▶ **WHAT YOU HAVE TO DO**
Return all the data below as it stands, minus the pictures.

▶ **SUPPLIED DATA**
****************

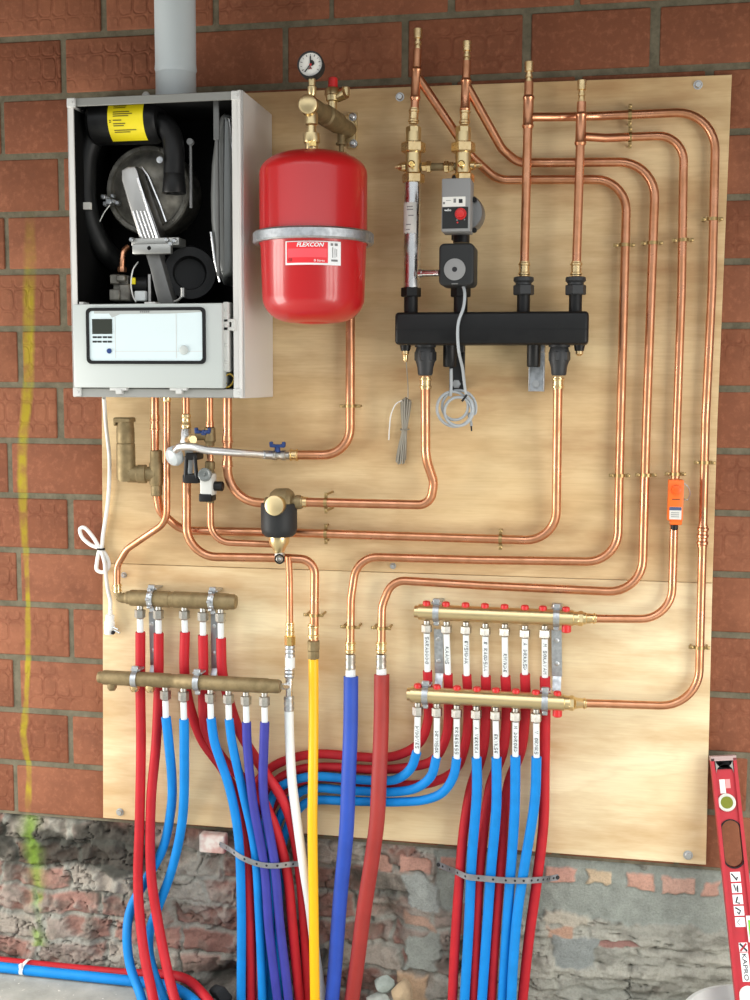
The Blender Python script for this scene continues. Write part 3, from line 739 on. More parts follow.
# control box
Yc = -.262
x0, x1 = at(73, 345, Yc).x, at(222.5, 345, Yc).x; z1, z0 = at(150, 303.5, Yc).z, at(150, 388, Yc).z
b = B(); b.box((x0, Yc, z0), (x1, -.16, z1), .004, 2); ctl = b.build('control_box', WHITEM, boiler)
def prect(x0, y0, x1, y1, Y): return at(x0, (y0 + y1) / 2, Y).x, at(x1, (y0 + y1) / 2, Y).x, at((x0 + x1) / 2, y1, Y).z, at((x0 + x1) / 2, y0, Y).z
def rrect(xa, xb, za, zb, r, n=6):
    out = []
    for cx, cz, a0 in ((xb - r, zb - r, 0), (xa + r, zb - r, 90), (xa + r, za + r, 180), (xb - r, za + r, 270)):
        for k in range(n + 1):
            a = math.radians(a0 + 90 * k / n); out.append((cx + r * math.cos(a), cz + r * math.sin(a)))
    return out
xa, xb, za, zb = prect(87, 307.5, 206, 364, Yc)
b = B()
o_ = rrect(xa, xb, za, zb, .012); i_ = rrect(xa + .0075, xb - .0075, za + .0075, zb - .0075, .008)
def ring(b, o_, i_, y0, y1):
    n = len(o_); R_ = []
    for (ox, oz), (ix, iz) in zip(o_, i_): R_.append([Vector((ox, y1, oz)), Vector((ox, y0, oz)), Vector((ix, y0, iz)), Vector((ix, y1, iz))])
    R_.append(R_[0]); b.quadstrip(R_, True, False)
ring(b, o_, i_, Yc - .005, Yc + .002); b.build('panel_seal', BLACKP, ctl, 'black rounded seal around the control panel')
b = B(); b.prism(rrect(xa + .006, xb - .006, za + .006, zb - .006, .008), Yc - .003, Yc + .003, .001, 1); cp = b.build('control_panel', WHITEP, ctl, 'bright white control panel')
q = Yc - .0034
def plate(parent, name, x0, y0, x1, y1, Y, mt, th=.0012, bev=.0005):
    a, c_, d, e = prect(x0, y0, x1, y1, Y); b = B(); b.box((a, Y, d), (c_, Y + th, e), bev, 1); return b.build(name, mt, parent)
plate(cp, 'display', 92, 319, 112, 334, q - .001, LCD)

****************

▶ **SOLUTION BELOW**
The Blender Python script for this scene continues. Write part 3, from line 739 on. More parts follow.
# control box
Yc = -.262
x0, x1 = at(73, 345, Yc).x, at(222.5, 345, Yc).x; z1, z0 = at(150, 303.5, Yc).z, at(150, 388, Yc).z
b = B(); b.box((x0, Yc, z0), (x1, -.16, z1), .004, 2); ctl = b.build('control_box', WHITEM, boiler)
def prect(x0, y0, x1, y1, Y): return at(x0, (y0 + y1) / 2, Y).x, at(x1, (y0 + y1) / 2, Y).x, at((x0 + x1) / 2, y1, Y).z, at((x0 + x1) / 2, y0, Y).z
def rrect(xa, xb, za, zb, r, n=6):
    out = []
    for cx, cz, a0 in ((xb - r, zb - r, 0), (xa + r, zb - r, 90), (xa + r, za + r, 180), (xb - r, za + r, 270)):
        for k in range(n + 1):
            a = math.radians(a0 + 90 * k / n); out.append((cx + r * math.cos(a), cz + r * math.sin(a)))
    return out
xa, xb, za, zb = prect(87, 307.5, 206, 364, Yc)
b = B()
o_ = rrect(xa, xb, za, zb, .012); i_ = rrect(xa + .0075, xb - .0075, za + .0075, zb - .0075, .008)
def ring(b, o_, i_, y0, y1):
    n = len(o_); R_ = []
    for (ox, oz), (ix, iz) in zip(o_, i_): R_.append([Vector((ox, y1, oz)), Vector((ox, y0, oz)), Vector((ix, y0, iz)), Vector((ix, y1, iz))])
    R_.append(R_[0]); b.quadstrip(R_, True, False)
ring(b, o_, i_, Yc - .005, Yc + .002); b.build('panel_seal', BLACKP, ctl, 'black rounded seal around the control panel')
b = B(); b.prism(rrect(xa + .006, xb - .006, za + .006, zb - .006, .008), Yc - .003, Yc + .003, .001, 1); cp = b.build('control_panel', WHITEP, ctl, 'bright white control panel')
q = Yc - .0034
def plate(parent, name, x0, y0, x1, y1, Y, mt, th=.0012, bev=.0005):
    a, c_, d, e = prect(x0, y0, x1, y1, Y); b = B(); b.box((a, Y, d), (c_, Y + th, e), bev, 1); return b.build(name, mt, parent)
plate(cp, 'display', 92, 319, 112, 334, q - .001, LCD)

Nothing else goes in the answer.